> WRITTEN TASK
Every line that holds "pixels" should be shown.

##### AVAILABLE RECORDS #####

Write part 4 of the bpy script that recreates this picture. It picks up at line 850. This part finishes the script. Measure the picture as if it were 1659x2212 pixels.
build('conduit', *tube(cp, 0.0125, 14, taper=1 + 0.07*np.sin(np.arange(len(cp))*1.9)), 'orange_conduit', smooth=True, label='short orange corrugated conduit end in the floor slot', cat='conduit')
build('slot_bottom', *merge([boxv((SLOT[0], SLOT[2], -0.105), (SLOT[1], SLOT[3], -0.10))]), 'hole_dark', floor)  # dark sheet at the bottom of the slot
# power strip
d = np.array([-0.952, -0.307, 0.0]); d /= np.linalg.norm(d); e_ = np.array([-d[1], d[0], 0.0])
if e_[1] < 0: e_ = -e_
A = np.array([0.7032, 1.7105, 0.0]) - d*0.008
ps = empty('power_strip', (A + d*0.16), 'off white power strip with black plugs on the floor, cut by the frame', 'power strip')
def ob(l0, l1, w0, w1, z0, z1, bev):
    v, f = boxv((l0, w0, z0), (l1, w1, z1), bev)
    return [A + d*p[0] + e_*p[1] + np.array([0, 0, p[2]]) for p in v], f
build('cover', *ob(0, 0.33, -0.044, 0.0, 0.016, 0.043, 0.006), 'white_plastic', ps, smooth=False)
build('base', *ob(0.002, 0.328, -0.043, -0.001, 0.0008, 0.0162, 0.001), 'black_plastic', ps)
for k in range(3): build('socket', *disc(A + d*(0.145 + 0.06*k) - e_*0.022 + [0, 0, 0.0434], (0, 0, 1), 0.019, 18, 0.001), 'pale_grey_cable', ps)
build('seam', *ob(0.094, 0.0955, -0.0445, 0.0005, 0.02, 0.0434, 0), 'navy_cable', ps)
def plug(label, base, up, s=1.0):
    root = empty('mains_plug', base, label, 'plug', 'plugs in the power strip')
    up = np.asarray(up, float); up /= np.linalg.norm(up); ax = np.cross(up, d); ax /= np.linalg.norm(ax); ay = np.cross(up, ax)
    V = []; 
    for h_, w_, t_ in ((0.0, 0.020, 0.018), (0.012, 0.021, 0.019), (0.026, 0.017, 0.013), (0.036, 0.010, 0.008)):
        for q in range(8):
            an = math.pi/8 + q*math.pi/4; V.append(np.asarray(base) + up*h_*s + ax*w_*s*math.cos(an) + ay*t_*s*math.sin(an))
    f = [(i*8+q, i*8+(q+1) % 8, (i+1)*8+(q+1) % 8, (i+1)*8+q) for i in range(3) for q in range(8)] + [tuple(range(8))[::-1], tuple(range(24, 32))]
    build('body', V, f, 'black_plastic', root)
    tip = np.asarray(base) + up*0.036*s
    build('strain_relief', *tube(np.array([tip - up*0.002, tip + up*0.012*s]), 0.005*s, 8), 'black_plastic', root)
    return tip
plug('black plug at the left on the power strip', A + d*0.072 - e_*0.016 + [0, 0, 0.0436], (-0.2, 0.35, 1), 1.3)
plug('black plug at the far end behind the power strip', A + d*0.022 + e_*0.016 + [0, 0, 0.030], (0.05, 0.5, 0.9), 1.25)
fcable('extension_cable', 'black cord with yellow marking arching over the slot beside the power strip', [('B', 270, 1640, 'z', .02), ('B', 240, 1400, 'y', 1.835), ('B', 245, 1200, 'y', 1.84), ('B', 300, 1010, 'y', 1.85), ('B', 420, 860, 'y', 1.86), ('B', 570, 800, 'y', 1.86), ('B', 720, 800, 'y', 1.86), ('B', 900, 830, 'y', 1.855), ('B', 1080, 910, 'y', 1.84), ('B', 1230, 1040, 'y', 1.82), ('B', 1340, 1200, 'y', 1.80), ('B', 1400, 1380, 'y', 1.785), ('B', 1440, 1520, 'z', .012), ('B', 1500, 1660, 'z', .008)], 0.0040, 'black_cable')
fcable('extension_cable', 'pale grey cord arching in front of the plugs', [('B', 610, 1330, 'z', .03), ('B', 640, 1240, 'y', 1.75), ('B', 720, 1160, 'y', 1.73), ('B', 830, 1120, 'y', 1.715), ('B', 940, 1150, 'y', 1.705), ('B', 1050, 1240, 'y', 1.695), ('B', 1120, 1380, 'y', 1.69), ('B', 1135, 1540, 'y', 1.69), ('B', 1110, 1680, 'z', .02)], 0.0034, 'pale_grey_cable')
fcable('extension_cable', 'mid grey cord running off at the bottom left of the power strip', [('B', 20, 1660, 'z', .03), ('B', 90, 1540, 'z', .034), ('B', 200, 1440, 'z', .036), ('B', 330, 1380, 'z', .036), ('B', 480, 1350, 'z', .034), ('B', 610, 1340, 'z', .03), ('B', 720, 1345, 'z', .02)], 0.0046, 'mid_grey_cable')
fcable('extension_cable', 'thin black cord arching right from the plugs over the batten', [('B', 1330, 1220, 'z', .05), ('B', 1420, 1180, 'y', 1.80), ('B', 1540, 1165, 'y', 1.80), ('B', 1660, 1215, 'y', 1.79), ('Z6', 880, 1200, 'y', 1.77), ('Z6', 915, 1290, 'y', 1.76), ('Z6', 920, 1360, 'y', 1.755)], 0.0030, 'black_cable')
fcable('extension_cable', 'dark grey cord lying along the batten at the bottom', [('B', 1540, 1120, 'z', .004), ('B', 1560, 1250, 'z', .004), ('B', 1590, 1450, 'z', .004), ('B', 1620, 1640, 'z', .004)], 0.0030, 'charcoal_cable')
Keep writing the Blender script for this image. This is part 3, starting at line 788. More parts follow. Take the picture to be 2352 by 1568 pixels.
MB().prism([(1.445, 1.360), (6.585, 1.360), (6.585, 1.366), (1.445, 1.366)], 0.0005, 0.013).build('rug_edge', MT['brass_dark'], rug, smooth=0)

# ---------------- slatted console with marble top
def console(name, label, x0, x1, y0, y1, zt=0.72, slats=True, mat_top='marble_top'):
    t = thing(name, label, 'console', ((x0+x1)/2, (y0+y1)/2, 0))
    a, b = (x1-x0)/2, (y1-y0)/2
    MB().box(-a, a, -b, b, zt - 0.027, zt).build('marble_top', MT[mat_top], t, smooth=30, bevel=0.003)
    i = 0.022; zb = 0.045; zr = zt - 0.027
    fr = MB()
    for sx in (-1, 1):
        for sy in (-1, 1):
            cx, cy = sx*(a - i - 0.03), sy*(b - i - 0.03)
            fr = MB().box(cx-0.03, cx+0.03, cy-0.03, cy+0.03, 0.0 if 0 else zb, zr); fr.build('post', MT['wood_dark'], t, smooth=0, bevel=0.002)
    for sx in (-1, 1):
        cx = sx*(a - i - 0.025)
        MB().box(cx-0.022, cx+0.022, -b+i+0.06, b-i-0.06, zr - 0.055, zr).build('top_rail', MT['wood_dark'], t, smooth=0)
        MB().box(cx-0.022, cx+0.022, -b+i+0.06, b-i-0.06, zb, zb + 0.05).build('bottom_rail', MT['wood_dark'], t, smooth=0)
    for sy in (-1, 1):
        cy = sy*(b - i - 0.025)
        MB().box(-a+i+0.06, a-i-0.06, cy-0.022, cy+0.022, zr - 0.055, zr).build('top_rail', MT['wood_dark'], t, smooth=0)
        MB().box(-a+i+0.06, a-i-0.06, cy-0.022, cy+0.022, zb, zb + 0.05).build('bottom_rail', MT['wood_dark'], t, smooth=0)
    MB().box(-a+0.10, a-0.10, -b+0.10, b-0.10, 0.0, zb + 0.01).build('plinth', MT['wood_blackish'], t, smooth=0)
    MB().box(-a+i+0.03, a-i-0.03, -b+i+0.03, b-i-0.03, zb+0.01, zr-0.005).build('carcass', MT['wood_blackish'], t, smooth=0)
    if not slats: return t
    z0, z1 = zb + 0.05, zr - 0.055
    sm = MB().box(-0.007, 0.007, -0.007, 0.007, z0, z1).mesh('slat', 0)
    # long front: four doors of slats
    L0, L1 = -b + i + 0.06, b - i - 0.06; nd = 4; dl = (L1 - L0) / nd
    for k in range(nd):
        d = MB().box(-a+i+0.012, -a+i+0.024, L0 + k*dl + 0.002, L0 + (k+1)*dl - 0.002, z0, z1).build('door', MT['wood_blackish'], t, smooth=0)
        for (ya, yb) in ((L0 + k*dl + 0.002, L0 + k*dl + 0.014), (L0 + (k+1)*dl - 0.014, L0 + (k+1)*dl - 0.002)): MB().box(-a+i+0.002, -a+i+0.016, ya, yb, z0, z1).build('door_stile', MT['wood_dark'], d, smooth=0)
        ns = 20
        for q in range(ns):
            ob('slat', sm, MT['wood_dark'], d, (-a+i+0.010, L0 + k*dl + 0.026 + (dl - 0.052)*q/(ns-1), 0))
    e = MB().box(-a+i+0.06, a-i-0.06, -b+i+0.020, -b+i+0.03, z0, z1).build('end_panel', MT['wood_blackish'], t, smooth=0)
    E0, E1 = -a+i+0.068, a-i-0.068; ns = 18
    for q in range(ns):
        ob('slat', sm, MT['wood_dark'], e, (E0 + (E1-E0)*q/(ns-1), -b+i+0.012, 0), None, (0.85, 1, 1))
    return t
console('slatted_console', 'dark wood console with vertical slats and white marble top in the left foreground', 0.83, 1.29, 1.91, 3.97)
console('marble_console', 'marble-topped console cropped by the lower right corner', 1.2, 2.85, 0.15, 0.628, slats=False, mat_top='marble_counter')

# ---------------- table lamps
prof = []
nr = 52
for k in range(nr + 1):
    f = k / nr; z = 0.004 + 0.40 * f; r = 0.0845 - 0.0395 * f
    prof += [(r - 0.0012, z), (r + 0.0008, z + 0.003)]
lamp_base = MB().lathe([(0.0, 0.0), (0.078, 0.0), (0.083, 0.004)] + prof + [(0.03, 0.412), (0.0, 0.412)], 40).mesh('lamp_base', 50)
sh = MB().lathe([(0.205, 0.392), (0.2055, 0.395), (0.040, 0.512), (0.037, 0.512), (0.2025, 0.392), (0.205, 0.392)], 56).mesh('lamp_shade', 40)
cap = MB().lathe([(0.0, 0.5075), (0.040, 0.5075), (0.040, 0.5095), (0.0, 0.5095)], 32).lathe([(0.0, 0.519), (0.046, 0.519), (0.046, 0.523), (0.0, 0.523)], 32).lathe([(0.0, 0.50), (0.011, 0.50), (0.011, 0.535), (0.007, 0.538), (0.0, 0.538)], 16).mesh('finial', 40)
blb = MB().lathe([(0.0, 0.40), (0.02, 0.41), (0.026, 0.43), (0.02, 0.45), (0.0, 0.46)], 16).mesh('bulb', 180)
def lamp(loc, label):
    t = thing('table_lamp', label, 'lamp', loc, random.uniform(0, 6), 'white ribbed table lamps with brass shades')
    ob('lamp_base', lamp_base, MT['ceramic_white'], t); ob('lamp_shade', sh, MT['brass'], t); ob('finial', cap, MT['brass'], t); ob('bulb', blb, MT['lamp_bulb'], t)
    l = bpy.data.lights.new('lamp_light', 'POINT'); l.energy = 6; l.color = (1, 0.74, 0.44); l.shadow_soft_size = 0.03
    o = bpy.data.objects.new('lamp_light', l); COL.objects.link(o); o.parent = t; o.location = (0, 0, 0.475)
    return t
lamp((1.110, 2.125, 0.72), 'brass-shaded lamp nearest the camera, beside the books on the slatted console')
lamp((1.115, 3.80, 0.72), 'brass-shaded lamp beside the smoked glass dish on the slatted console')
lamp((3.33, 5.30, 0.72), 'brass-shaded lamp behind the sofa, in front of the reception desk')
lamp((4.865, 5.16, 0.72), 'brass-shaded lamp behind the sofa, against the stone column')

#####

> SOLUTION
Write part 4 of the bpy script that recreates this picture. It picks up at line 850. This part finishes the script. Measure the picture as if it were 1659x2212 pixels.
Keep writing the Blender script for this image. This is part 3, starting at line 788. More parts follow. Take the picture to be 2352 by 1568 pixels.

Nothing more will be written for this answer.